━━━━━ DATA EXCERPT ━━━━━

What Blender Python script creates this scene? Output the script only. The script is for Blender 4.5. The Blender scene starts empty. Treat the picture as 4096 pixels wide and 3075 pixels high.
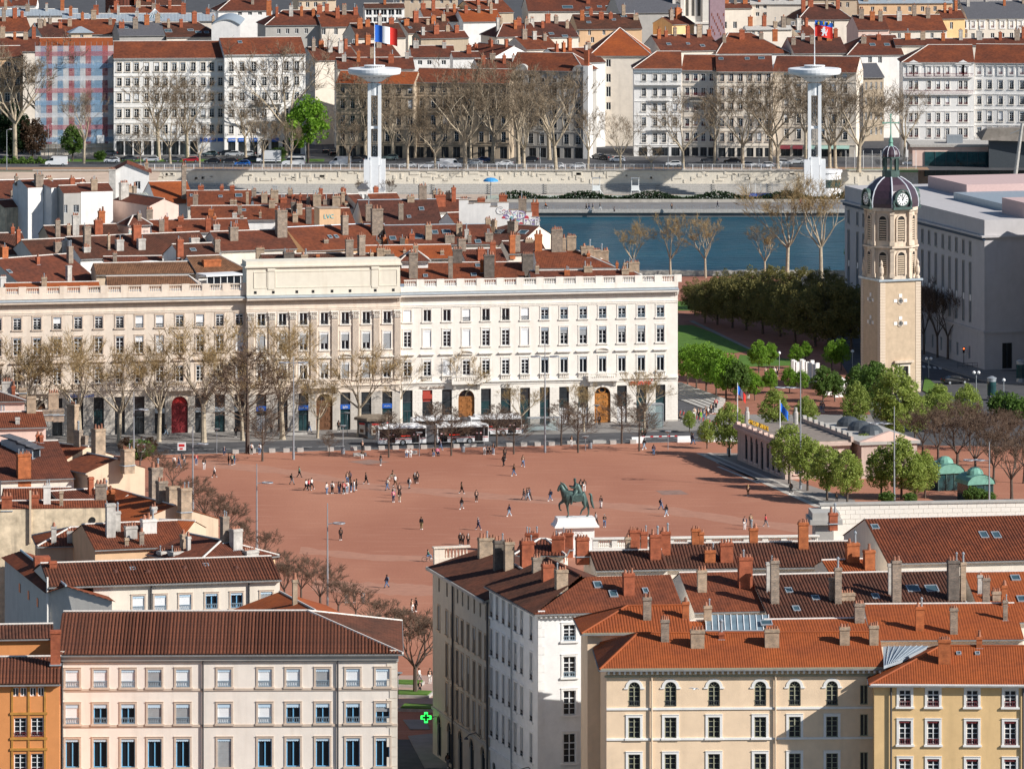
import bpy, math, random
from mathutils import Vector, Matrix
R=math.radians
SC=bpy.context.scene
COL=SC.collection
# ------------------------------------------------------------ camera, sky, sun, exposure
FPX=24300.0; H=120.0; YH=-1210.0      # focal length and horizon in pixels of a 4096 px wide frame, eye height
cd=bpy.data.cameras.new('camera'); cam=bpy.data.objects.new('camera',cd); COL.objects.link(cam)
cam.location=(0,0,H); cam.rotation_euler=(R(90),0,0)
cd.sensor_width=36; cd.lens=36*FPX/4096; cd.shift_y=-(1537.5-YH)/4096
cd.clip_start=5; cd.clip_end=6000
SC.camera=cam
SUN=Vector((0.770,-0.375,0.515)).normalized()
w=bpy.data.worlds.new('World'); SC.world=w; w.use_nodes=True
nt=w.node_tree; sky=nt.nodes.new('ShaderNodeTexSky'); sky.sky_type='NISHITA'; sky.sun_disc=False
sky.sun_elevation=math.asin(SUN.z); sky.sun_rotation=math.atan2(SUN.x,SUN.y)
sky.air_density=1.0; sky.dust_density=0.4; sky.ozone_density=3.0
bg=nt.nodes['Background']; bg.inputs['Strength'].default_value=0.07
nt.links.new(sky.outputs[0],bg.inputs[0])
sl=bpy.data.lights.new('sun','SUN'); so=bpy.data.objects.new('sun',sl); COL.objects.link(so)
sl.energy=5.0; sl.angle=R(0.5); sl.color=(1.0,0.955,0.89)
so.rotation_euler=SUN.to_track_quat('Z','Y').to_euler(); so.location=(300,300,400)
vs=SC.view_settings; vs.view_transform='Standard'; vs.look='None'; vs.gamma=1; vs.use_curve_mapping=False
vs.exposure=0.36
# ------------------------------------------------------------ pixel <-> place
def PX(x,y,D): return Vector(((x-2048)/FPX*D, D, H-(y-YH)*D/FPX))
def PZ(x,y,z):                      # the point at height z seen at that pixel
    D=FPX*(H-z)/(y-YH); return Vector(((x-2048)/FPX*D, D, z))
def G(x,y,z=0.0): return PZ(x,y,z)
def ppm(D): return FPX/D            # pixels per metre
# ------------------------------------------------------------ materials
MATS={}
def mat(name,c,rough=0.8,metal=0.0,nz=0.15,ns=2.0,c2=None,bump=0.0,bs=20.0,spec=0.3,emit=None,trans=0.0,alpha=None,extra=None,rnd=0.0):
    if name in MATS: return MATS[name]
    m=bpy.data.materials.new(name); m.use_nodes=True; MATS[name]=m
    t=m.node_tree; b=t.nodes['Principled BSDF']
    b.inputs['Roughness'].default_value=rough; b.inputs['Metallic'].default_value=metal
    b.inputs['Specular IOR Level'].default_value=spec
    if emit: b.inputs['Emission Color'].default_value=(*emit[:3],1); b.inputs['Emission Strength'].default_value=emit[3]
    if trans: b.inputs['Transmission Weight'].default_value=trans
    if alpha is not None: b.inputs['Alpha'].default_value=alpha
    tc=t.nodes.new('ShaderNodeTexCoord')
    col=None
    if nz>0:
        n=t.nodes.new('ShaderNodeTexNoise'); n.inputs['Scale'].default_value=ns; n.inputs['Detail'].default_value=5; n.inputs['Roughness'].default_value=0.65
        t.links.new(tc.outputs['Object'],n.inputs['Vector'])
        r=t.nodes.new('ShaderNodeValToRGB'); r.color_ramp.elements[0].position=0.3; r.color_ramp.elements[1].position=0.7
        a=c if c2 is None else c2
        if c2 is None:
            r.color_ramp.elements[0].color=(*[x*(1-nz) for x in c],1); r.color_ramp.elements[1].color=(*[min(1,x*(1+nz)) for x in c],1)
        else:
            r.color_ramp.elements[0].color=(*c2,1); r.color_ramp.elements[1].color=(*c,1)
        t.links.new(n.outputs['Fac'],r.inputs['Fac']); col=r.outputs['Color']
    if col is None: 
        rgb=t.nodes.new('ShaderNodeRGB'); rgb.outputs[0].default_value=(*c,1); col=rgb.outputs[0]
    if rnd>0:
        oi=t.nodes.new('ShaderNodeObjectInfo'); mr=t.nodes.new('ShaderNodeMapRange'); mr.inputs['To Min'].default_value=1-rnd; mr.inputs['To Max'].default_value=1+rnd
        t.links.new(oi.outputs['Random'],mr.inputs['Value'])
        mx=t.nodes.new('ShaderNodeVectorMath'); mx.operation='SCALE'
        t.links.new(col,mx.inputs[0]); t.links.new(mr.outputs[0],mx.inputs['Scale']); col=mx.outputs[0]
    if extra: col=extra(t,tc,col,b) or col
    t.links.new(col,b.inputs['Base Color'])
    if bump>0:
        n2=t.nodes.new('ShaderNodeTexNoise'); n2.inputs['Scale'].default_value=bs; n2.inputs['Detail'].default_value=3
        t.links.new(tc.outputs['Object'],n2.inputs['Vector'])
        bn=t.nodes.new('ShaderNodeBump'); bn.inputs['Strength'].default_value=bump; bn.inputs['Distance'].default_value=0.1
        t.links.new(n2.outputs['Fac'],bn.inputs['Height']); t.links.new(bn.outputs[0],b.inputs['Normal'])
    return m
def mixc(t,fac,a,b,mode='MIX'):
    n=t.nodes.new('ShaderNodeMix'); n.data_type='RGBA'; n.blend_type=mode
    for s,v in ((0,fac),(6,a),(7,b)):
        if isinstance(v,(int,float)): n.inputs[s].default_value=v
        elif isinstance(v,tuple): n.inputs[s].default_value=(*v[:3],1)
        else: t.links.new(v,n.inputs[s])
    return n.outputs[2]
def noise(t,tc,scale,detail=4,vec='Object',stretch=None):
    n=t.nodes.new('ShaderNodeTexNoise'); n.inputs['Scale'].default_value=scale; n.inputs['Detail'].default_value=detail
    if stretch:
        mp=t.nodes.new('ShaderNodeMapping'); mp.inputs['Scale'].default_value=stretch
        t.links.new(tc.outputs[vec],mp.inputs[0]); t.links.new(mp.outputs[0],n.inputs['Vector'])
    else: t.links.new(tc.outputs[vec],n.inputs['Vector'])
    return n.outputs['Fac']
def ramp(t,fac,p0,p1,c0=(0,0,0),c1=(1,1,1)):
    r=t.nodes.new('ShaderNodeValToRGB'); e=r.color_ramp.elements; e[0].position=p0; e[1].position=p1; e[0].color=(*c0,1); e[1].color=(*c1,1)
    t.links.new(fac,r.inputs['Fac']); return r.outputs['Color']
def stain(dark=(0.25,0.2,0.16),amt=0.5):        # streaky weathering running down a wall
    def f(t,tc,col,b):
        a=ramp(t,noise(t,tc,0.9,6,stretch=(1.2,1.2,0.12)),0.52,0.75)
        m=t.nodes.new('ShaderNodeMath'); m.operation='MULTIPLY'; m.inputs[1].default_value=amt
        t.links.new(a,m.inputs[0]); return mixc(t,m.outputs[0],col,dark)
    return f
def bricky(c1,c2,mort,sx=0.24,sy=0.075,m=0.012):      # small brick courses as colour and grain
    def f(t,tc,col,b):
        # x+y so that every upright face shows courses
        sep=t.nodes.new('ShaderNodeSeparateXYZ'); t.links.new(tc.outputs['Object'],sep.inputs[0])
        ad=t.nodes.new('ShaderNodeMath'); t.links.new(sep.outputs[0],ad.inputs[0]); t.links.new(sep.outputs[1],ad.inputs[1])
        cb=t.nodes.new('ShaderNodeCombineXYZ'); t.links.new(ad.outputs[0],cb.inputs[0]); t.links.new(sep.outputs[2],cb.inputs[1])
        br=t.nodes.new('ShaderNodeTexBrick'); t.links.new(cb.outputs[0],br.inputs['Vector'])
        br.inputs['Scale'].default_value=1; br.inputs['Brick Width'].default_value=sx; br.inputs['Row Height'].default_value=sy; br.inputs['Mortar Size'].default_value=m
        br.inputs['Color1'].default_value=(*c1,1); br.inputs['Color2'].default_value=(*c2,1); br.inputs['Mortar'].default_value=(*mort,1); br.inputs['Bias'].default_value=0.0
        n=ramp(t,noise(t,tc,1.3,5),0.3,0.7,(0.6,0.58,0.56),(1.25,1.2,1.15))
        return mixc(t,1.0,br.outputs['Color'],n,'MULTIPLY')
    return f
# ------------------------------------------------------------ mesh builder
class MB:
    def __init__(s): s.v=[]; s.f=[]
    def add(s,vs,fs):
        o=len(s.v); s.v+=[tuple(a) for a in vs]; s.f+=[tuple(i+o for i in f) for f in fs]; return s
    def quad(s,a,b,c,d): return s.add([a,b,c,d],[(0,1,2,3)])
    def poly(s,ps): return s.add(ps,[tuple(range(len(ps)))])
    def box(s,x0,x1,y0,y1,z0,z1,M=None):
        p=[Vector((x,y,z)) for z in (z0,z1) for y in (y0,y1) for x in (x0,x1)]
        if M: p=[M@a for a in p]
        return s.add(p,[(0,2,3,1),(4,5,7,6),(0,1,5,4),(1,3,7,5),(3,2,6,7),(2,0,4,6)])
    def prism(s,pts,z0,z1,M=None):          # plan polygon (counter-clockwise) pulled up
        n=len(pts); p=[Vector((x,y,z0)) for x,y in pts]+[Vector((x,y,z1)) for x,y in pts]
        if M: p=[M@a for a in p]
        return s.add(p,[tuple(range(n-1,-1,-1)),tuple(range(n,2*n))]+[(i,(i+1)%n,n+(i+1)%n,n+i) for i in range(n)])
    def xz(s,pts,y0,y1):                     # outline in x,z (ccw seen from the front) pulled along y
        n=len(pts); p=[(x,y0,z) for x,z in pts]+[(x,y1,z) for x,z in pts]
        return s.add(p,[tuple(range(n)),tuple(range(2*n-1,n-1,-1))]+[((i+1)%n,i,n+i,n+(i+1)%n) for i in range(n)])
    def yz(s,pts,x0,x1):                     # outline in y,z pulled along x
        n=len(pts); p=[(x0,y,z) for y,z in pts]+[(x1,y,z) for y,z in pts]
        return s.add(p,[tuple(range(n-1,-1,-1)),tuple(range(n,2*n))]+[(i,(i+1)%n,n+(i+1)%n,n+i) for i in range(n)])
    def tube(s,pts,rad,n=6,cap=True):
        pts=[Vector(p) for p in pts]; rs=rad if isinstance(rad,(list,tuple)) else [rad]*len(pts)
        o=len(s.v); up=None
        for i,p in enumerate(pts):
            d=(pts[min(i+1,len(pts)-1)]-pts[max(i-1,0)]).normalized()
            a=d.cross(Vector((0,0,1)) if abs(d.z)<0.9 else Vector((1,0,0))).normalized() if up is None else (up-d*up.dot(d)).normalized()
            up=a; b=d.cross(a)
            for k in range(n):
                t=2*math.pi*k/n; s.v.append(tuple(p+(a*math.cos(t)+b*math.sin(t))*rs[i]))
        for i in range(len(pts)-1):
            for k in range(n):
                k2=(k+1)%n; s.f.append((o+i*n+k,o+i*n+k2,o+(i+1)*n+k2,o+(i+1)*n+k))
        if cap: s.f.append(tuple(o+k for k in range(n-1,-1,-1))); s.f.append(tuple(o+(len(pts)-1)*n+k for k in range(n)))
        return s
    def lathe(s,prof,n=12,c=(0,0,0),sx=1,sy=1):   # [(r,z)...] bottom to top
        o=len(s.v)
        for r,z in prof:
            for k in range(n):
                t=2*math.pi*k/n; s.v.append((c[0]+r*math.cos(t)*sx,c[1]+r*math.sin(t)*sy,c[2]+z))
        for i in range(len(prof)-1):
            for k in range(n):
                k2=(k+1)%n; s.f.append((o+i*n+k,o+i*n+k2,o+(i+1)*n+k2,o+(i+1)*n+k))
        s.f.append(tuple(o+k for k in range(n-1,-1,-1))); s.f.append(tuple(o+(len(prof)-1)*n+k for k in range(n)))
        return s
    def xform(s,M): s.v=[tuple(M@Vector(p)) for p in s.v]; return s
    def mesh(s,name,m=None,smooth=False):
        me=bpy.data.meshes.new(name); me.from_pydata(s.v,[],s.f)
        if m: me.materials.append(m)
        if smooth: me.polygons.foreach_set('use_smooth',[True]*len(me.polygons))
        return me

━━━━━

## REQUIREMENTS
Copy each line of the listing in which the word "pixels" can be found.

## SOLUTION
What Blender Python script creates this scene? Output the script only. The script is for Blender 4.5. The Blender scene starts empty. Treat the picture as 4096 pixels wide and 3075 pixels high.
FPX=24300.0; H=120.0; YH=-1210.0      # focal length and horizon in pixels of a 4096 px wide frame, eye height
def ppm(D): return FPX/D            # pixels per metre